'''

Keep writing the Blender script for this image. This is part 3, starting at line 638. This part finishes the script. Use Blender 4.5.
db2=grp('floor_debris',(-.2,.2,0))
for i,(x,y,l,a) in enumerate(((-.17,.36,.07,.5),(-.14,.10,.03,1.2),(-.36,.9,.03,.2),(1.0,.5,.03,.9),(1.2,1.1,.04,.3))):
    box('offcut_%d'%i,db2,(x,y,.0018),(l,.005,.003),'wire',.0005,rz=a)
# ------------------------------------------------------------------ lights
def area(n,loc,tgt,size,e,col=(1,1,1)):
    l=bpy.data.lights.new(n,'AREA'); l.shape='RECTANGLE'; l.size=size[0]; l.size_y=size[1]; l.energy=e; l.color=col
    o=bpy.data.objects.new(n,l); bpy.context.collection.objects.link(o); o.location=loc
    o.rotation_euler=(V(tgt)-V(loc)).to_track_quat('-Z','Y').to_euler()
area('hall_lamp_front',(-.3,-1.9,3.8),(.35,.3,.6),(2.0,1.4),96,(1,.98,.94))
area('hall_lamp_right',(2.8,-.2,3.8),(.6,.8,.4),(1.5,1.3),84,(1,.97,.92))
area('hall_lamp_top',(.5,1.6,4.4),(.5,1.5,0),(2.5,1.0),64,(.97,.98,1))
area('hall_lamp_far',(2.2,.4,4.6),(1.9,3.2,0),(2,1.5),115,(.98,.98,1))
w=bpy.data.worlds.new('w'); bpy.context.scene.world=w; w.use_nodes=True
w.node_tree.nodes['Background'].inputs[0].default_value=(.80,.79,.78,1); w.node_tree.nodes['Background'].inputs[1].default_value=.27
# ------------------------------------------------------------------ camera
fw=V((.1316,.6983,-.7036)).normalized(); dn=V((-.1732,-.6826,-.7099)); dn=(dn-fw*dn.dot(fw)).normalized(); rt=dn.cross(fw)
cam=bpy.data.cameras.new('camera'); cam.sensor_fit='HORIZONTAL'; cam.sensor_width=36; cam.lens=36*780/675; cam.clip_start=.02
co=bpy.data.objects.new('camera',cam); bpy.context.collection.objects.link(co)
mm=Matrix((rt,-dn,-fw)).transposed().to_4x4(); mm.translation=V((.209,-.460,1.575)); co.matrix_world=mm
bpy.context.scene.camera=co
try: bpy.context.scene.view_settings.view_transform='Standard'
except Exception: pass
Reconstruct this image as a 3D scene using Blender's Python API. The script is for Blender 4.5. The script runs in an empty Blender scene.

'''

◆ WRITTEN EXERCISE ◆
Find the lines that include the string "image", then copy each of them.

◆ FULL OUTPUT ◆
Keep writing the Blender script for this image. This is part 3, starting at line 638. This part finishes the script. Use Blender 4.5.
Reconstruct this image as a 3D scene using Blender's Python API. The script is for Blender 4.5. The script runs in an empty Blender scene.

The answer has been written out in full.